Политик выходит из самолёта.
Солдаты проходят через разрушенный город.
Растерянная семья смотрит выпуск новостей.
Журналист задаёт вопрос, после которого в студии становится тихо.
Без этого кадра событие можно пересказать. Показать карту, фотографию или реконструкцию. Попросить свидетеля вспомнить, как всё выглядело.
Но изображение работает иначе.
Оно возвращает зрителя в момент, когда участники истории ещё не знали, чем всё закончится. В этом и заключается сила архива: он не просто иллюстрирует прошлое, а даёт ему снова произойти на экране.
Теперь американские коллекции CNN и CBS News могут впервые оказаться под контролем одной корпорации. Этого опасаются специалисты, которые находят, проверяют и лицензируют исторические материалы для документального кино.
Archival Producers Alliance, объединяющий более 650 профессионалов из США, Великобритании и других стран, обратился к британскому министру культуры Лизе Нэнди. Альянс просит внимательно проверить покупку Warner Bros. Discovery компанией Paramount Skydance и при необходимости защитить доступ к архивам.
Опасение звучит просто: один владелец сможет определять цену, условия и саму возможность использования огромной части телевизионной истории.
Компания пока не заявляла, что собирается закрывать архивы или ограничивать документалистов. Но архивные продюсеры предлагают не ждать момента, когда доступ исчезнет.
Потому что, если исторический кадр существует только в одном хранилище, заменить его бывает нечем.
Когда архив выглядит как склад, но работает как власть
Мы привыкли думать об архиве как о большом помещении с полками.
На них лежат плёнки, кассеты и жёсткие диски.

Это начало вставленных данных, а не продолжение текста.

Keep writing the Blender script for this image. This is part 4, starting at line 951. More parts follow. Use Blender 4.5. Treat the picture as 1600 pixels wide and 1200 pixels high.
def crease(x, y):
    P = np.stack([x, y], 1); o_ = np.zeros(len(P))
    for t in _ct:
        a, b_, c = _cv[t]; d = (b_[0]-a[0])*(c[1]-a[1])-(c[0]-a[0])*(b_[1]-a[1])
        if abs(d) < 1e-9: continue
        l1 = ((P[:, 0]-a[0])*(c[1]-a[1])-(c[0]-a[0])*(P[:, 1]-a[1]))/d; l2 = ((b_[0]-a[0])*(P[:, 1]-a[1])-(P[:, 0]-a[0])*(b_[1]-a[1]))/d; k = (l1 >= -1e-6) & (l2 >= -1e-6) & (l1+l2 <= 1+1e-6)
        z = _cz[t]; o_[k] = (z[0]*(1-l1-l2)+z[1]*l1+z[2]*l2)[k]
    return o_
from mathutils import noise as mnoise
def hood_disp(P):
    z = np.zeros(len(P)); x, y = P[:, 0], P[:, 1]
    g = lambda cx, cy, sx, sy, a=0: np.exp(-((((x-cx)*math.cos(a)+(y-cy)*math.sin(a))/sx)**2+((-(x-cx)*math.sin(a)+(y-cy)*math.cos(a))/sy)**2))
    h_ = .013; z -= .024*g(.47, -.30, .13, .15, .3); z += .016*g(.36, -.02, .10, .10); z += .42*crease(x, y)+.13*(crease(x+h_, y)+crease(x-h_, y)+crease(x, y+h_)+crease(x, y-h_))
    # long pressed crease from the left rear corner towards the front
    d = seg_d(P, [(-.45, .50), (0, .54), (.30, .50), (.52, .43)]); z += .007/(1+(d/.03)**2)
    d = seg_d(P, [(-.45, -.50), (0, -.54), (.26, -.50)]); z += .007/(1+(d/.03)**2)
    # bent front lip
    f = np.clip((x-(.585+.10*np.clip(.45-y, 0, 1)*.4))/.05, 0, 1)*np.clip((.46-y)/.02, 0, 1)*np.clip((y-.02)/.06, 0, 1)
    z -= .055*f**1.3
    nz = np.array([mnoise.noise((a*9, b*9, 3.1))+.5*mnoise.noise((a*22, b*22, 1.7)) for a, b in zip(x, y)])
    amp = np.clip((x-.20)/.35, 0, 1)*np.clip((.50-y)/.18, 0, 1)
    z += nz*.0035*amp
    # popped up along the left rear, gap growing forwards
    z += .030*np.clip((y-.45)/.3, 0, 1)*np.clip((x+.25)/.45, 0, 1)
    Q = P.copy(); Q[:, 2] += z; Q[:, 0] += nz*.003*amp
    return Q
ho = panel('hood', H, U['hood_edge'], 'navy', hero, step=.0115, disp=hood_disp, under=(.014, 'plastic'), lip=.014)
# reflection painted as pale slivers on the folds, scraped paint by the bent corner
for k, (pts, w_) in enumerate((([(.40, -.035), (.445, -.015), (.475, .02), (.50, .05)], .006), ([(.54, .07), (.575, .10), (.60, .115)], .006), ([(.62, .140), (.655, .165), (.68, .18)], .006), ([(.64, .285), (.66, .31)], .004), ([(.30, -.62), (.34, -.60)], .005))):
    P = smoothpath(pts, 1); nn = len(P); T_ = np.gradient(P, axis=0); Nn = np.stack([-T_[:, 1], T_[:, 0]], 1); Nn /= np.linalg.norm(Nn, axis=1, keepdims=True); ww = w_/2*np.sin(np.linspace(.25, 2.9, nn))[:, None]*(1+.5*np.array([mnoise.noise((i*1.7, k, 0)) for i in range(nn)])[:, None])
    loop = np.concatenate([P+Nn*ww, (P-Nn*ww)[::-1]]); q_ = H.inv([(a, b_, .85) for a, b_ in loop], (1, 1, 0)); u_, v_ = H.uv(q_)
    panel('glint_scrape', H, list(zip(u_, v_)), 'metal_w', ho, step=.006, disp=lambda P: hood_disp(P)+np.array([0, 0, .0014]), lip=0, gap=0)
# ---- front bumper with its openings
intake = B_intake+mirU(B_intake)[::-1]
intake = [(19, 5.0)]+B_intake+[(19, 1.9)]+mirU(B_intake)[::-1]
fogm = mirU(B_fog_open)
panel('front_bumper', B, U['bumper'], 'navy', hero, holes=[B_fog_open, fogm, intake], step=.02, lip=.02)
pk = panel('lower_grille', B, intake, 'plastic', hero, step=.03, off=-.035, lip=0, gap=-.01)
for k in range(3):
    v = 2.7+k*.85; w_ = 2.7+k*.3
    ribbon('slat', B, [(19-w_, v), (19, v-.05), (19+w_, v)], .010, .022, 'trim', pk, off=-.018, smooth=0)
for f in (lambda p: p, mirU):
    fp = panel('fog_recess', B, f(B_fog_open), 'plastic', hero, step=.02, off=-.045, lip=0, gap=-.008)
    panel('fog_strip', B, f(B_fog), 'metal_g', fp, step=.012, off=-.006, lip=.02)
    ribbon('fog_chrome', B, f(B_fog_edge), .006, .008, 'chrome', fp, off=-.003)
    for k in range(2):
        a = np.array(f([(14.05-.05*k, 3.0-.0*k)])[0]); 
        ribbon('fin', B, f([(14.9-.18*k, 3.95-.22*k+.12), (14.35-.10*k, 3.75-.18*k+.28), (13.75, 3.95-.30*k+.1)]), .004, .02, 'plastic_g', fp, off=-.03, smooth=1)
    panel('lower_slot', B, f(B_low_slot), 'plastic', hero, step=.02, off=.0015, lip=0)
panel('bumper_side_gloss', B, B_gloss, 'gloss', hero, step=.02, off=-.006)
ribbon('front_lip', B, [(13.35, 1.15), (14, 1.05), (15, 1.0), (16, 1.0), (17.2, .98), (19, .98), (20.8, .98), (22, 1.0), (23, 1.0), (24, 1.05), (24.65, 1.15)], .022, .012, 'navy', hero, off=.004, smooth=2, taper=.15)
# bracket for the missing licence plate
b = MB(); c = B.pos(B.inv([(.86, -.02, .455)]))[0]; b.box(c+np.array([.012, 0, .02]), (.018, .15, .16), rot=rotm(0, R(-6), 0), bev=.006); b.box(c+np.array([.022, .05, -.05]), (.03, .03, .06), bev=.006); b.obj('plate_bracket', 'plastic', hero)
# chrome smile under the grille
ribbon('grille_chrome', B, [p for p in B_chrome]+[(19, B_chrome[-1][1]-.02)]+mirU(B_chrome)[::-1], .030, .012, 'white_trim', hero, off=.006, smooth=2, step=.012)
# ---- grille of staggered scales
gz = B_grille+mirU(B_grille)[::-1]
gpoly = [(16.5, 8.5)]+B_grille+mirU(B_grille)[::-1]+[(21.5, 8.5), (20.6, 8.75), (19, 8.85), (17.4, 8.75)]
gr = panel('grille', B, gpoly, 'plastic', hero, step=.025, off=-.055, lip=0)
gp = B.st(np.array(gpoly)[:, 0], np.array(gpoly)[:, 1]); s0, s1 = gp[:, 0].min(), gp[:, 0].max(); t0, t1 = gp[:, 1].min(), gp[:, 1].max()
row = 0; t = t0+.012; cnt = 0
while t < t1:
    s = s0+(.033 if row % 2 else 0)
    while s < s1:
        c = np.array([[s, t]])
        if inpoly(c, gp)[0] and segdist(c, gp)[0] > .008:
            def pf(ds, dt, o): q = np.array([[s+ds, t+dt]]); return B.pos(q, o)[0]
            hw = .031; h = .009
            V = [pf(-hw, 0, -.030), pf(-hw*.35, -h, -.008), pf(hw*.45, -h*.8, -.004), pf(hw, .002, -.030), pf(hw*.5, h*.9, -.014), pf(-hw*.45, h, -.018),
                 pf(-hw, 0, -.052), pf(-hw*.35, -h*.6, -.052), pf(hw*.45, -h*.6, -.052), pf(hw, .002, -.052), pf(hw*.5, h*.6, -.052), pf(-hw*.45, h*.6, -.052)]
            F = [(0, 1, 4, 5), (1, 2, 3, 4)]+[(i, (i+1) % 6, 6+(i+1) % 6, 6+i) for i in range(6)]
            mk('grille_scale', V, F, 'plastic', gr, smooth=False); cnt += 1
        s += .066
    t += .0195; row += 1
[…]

Рядом сидит хранитель, который следит, чтобы ничего не потерялось.
В реальности современный телевизионный архив — это гораздо больше.
В нём находятся:
-
вышедшие в эфир репортажи;
-
полные версии интервью;
-
съёмки, не вошедшие в выпуск;
-
операторские исходники;
-
материалы с мест событий;
-
перебивки и общие планы;
-
записи пресс-конференций;
-
кадры войн, выборов, протестов и катастроф;
-
голоса и лица людей, которых давно нет в живых.
CNN хранит более четырёх миллионов архивных объектов за 45 лет. Коллекция CBS News охватывает 85 лет телевизионной истории и включает как эфирные материалы, так и съёмки, которые публика могла никогда не видеть.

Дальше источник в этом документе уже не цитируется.